Le Président du conseil général de Tarn et Garonne, M. Jean-Marie Baylet, considère que « le développement des liaisons radiales Paris-Province ainsi que des liaisons transversales métropolitaines conduit à un maillage aérien de plus en plus dense, utile aux acteurs économiques et bénéfique à l'aménagement du territoire. La multiplication des hubs régionaux destinés à désengorger les grandes plates-formes concourt également à l'accroissement des liaisons intérieures.
« Dans un premier temps, on pouvait craindre l'absorption des compagnies régionales par les grands transporteurs. Il semblerait finalement que ces derniers intensifient leur politique régionale.
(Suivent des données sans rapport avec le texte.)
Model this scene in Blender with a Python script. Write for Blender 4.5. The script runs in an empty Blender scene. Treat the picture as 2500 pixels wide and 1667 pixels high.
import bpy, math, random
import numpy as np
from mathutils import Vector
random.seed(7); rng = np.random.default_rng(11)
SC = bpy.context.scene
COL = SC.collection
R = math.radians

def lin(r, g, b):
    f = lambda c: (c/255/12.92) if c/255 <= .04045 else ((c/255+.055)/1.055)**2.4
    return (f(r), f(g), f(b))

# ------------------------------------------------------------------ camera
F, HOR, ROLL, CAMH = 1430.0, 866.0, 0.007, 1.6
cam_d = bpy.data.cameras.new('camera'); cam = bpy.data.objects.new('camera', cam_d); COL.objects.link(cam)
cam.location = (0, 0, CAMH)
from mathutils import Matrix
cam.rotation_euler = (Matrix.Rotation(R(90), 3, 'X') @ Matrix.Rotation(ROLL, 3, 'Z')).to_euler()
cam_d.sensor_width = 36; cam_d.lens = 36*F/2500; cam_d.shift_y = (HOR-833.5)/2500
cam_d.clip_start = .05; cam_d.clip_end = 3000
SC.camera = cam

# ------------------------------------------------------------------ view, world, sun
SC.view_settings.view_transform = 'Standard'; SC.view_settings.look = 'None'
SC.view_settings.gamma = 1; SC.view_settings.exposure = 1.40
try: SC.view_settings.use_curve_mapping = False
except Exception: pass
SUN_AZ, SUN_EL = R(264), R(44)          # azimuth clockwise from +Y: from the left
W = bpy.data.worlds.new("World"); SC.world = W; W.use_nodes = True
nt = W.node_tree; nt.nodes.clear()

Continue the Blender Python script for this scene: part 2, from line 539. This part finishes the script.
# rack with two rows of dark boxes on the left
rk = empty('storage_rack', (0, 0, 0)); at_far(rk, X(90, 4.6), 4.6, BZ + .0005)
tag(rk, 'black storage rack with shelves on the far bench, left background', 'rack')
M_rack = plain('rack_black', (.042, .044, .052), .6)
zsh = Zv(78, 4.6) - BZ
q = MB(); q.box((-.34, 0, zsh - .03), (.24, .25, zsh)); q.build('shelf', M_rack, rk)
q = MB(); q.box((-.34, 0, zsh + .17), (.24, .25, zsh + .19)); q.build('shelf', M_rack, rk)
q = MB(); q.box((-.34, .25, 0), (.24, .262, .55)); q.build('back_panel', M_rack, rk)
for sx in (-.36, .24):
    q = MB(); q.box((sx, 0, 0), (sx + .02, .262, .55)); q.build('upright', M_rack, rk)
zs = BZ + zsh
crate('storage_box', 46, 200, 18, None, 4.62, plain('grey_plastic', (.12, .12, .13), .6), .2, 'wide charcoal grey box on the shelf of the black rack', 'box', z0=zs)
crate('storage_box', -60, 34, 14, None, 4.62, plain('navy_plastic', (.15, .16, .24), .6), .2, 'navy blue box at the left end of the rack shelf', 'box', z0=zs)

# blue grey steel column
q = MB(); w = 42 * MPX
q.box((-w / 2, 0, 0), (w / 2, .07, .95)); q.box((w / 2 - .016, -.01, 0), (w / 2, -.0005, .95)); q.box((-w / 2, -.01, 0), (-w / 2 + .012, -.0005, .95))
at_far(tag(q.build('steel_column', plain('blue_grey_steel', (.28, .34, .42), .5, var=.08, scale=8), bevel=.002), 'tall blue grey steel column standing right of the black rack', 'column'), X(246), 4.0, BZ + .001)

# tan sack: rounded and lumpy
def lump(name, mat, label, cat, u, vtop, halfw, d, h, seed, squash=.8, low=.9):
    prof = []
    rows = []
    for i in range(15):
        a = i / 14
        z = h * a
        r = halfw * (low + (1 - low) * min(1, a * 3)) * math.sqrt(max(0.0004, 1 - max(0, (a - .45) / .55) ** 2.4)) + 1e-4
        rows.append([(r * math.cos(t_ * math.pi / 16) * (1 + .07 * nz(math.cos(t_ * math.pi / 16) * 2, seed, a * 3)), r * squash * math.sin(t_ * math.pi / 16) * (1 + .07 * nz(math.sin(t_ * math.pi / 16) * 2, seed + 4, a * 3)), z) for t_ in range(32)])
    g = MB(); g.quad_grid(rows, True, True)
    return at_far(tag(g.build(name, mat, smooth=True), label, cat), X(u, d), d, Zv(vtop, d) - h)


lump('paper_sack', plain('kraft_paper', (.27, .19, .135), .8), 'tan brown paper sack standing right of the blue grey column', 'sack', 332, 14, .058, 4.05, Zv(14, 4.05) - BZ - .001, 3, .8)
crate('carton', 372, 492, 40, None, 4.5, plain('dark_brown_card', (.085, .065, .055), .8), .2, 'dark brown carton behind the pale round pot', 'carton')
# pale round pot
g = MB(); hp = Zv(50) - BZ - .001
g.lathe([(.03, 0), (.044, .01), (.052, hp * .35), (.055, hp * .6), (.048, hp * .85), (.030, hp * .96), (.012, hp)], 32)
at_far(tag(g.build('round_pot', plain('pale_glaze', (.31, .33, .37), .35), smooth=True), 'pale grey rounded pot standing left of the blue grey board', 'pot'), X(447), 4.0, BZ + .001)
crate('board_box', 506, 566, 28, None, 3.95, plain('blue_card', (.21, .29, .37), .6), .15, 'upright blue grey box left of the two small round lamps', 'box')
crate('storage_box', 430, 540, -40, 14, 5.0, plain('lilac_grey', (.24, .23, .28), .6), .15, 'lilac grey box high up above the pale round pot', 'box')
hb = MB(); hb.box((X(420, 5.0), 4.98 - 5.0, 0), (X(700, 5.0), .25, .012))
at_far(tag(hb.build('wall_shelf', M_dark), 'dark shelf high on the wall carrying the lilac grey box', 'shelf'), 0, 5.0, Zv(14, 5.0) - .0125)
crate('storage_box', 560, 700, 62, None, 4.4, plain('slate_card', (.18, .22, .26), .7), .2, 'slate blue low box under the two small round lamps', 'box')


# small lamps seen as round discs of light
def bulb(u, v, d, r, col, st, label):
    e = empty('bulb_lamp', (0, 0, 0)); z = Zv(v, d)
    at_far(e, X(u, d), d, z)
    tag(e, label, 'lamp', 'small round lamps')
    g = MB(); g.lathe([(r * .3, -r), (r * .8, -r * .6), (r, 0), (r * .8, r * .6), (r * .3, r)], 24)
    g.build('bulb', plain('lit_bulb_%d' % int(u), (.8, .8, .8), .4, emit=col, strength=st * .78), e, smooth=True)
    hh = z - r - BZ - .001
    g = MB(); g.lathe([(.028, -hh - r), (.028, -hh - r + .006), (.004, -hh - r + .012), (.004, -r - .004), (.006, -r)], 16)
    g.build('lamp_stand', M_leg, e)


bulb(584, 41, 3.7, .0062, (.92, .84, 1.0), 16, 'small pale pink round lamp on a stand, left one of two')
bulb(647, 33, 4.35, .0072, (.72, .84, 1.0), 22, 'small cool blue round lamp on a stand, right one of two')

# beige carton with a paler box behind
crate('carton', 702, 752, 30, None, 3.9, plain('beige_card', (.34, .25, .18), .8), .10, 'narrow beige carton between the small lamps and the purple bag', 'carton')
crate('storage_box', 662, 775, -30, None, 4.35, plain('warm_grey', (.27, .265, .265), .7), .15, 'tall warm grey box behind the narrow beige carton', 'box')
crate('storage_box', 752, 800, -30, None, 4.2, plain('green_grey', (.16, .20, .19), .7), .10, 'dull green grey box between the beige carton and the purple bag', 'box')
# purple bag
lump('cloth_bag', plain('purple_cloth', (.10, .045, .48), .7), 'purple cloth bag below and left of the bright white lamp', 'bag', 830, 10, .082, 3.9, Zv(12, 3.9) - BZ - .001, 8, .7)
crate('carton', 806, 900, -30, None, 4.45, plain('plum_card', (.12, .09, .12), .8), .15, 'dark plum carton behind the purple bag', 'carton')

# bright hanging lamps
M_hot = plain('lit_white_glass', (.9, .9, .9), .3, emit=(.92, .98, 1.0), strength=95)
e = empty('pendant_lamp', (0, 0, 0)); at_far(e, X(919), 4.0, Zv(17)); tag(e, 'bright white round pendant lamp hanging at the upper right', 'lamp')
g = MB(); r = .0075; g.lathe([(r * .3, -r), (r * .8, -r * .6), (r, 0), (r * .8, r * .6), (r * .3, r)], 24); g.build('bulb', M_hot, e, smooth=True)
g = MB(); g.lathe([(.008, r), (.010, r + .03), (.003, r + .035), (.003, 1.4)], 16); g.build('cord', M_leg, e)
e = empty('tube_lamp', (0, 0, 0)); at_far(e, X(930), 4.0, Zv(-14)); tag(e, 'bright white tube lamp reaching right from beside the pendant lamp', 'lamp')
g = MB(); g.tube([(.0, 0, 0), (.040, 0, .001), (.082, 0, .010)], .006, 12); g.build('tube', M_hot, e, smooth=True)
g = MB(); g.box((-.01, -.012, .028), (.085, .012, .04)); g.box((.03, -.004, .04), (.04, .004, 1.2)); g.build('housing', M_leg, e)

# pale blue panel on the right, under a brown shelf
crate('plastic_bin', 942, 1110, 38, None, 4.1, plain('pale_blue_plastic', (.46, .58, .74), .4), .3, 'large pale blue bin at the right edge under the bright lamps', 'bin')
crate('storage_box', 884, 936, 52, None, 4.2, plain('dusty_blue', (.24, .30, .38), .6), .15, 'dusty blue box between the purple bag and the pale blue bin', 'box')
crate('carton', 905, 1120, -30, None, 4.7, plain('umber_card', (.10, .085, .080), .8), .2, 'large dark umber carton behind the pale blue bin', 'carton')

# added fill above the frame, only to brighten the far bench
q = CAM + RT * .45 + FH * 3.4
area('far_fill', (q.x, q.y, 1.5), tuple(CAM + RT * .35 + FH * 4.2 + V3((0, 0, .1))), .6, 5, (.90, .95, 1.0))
La récente fusion des compagnies aériennes Proteus et Flandre Air sous franchise Air France a permis d'ouvrir des vols quotidiens entre Paris et trois villes du sud-ouest, Agen, Périgueux et Bergerac ».
La chambre régionale de commerce et d'industrie des pays de Loire considère que « la qualité de la desserte est bonne, et l'on a vu s'accroître l'offre de dessertes au départ d'aéroport comme Nantes, mais également au départ d'Angers, via le hub de Clermont Ferrand », et salue « la multiplication des liaisons transversales ».
L'aéroport de Clermont-Ferrand-Auvergne salue également le « désenclavement des provinces (...) par la création de compagnies dites de 3 ème niveau, qui ont acquis des appareils adaptés au potentiel des régions et (...) par la déréglementation qui a permis l'ouverture de lignes directes », « la création des hubs ou plates formes, de correspondances [qui] a offert de nombreuses possibilités de connexions à des villes moyennes ou petites », ainsi que « l'émergence de compagnies low cost ».
La chambre de commerce et d'industrie du Lot considère comme « satisfaisante, tant pour les destinations que pour le nombre de vols » la desserte aérienne de Toulouse Blagnac, et se félicite d'une amélioration notable du service au cours des 10 dernières années.
Mais la politique commerciale des grands groupes est plus généralement jugée préjudiciable à la desserte territoriale française dès lors qu'elle est sans alternative et que les acteurs concernés ne disposent d'aucun recours efficace contre les conditions qui leur sont imposées : « la forte concentration entre les compagnies ne laisse pratiquement aucune place à la concurrence, le marché français se polarisant autour d'Air France (80 % du marché) et Swissair (20 % du marché )» (région Haute Normandie). « L'offre anormalement basse de transport aérien enregistrée par notre département (...) résulte directement de la situation de position dominante du groupe Air France dont celui-ci ne manque pas d'abuser » (chambre de commerce et d'industrie de Tarbes et des Hautes Pyrénées).
Dès lors, les petits aéroports, obligés d'accepter les conditions dictées par les grandes compagnies, se trouvent dans la situation décrite par la chambre de commerce et d'industrie du Roannais : « Pour les petits aéroports tel celui de Roanne, il serait souhaitable de pouvoir réellement exiger de la compagnie aérienne responsable de l'exploitation de la ligne Roanne-Paris/Orly le respect des obligations du service public .
« En effet, nous ne disposons d'aucun moyen contractuel suffisamment contraignant.
« La résiliation de la convention ne représente pas une alternative crédible puisqu'elle nous priverait de la liaison aérienne, nous contraindrait à relancer une procédure d'appel d'offres (longue et complexe) qui, dans la situation de duopole, risquerait de nous replacer dans la situation initiale.
« Les pénalités contractuelles n'apparaissaient pas réellement dissuasives et leur mise en oeuvre est placée sous le contrôle de la Direction de l'Aviation Civile ».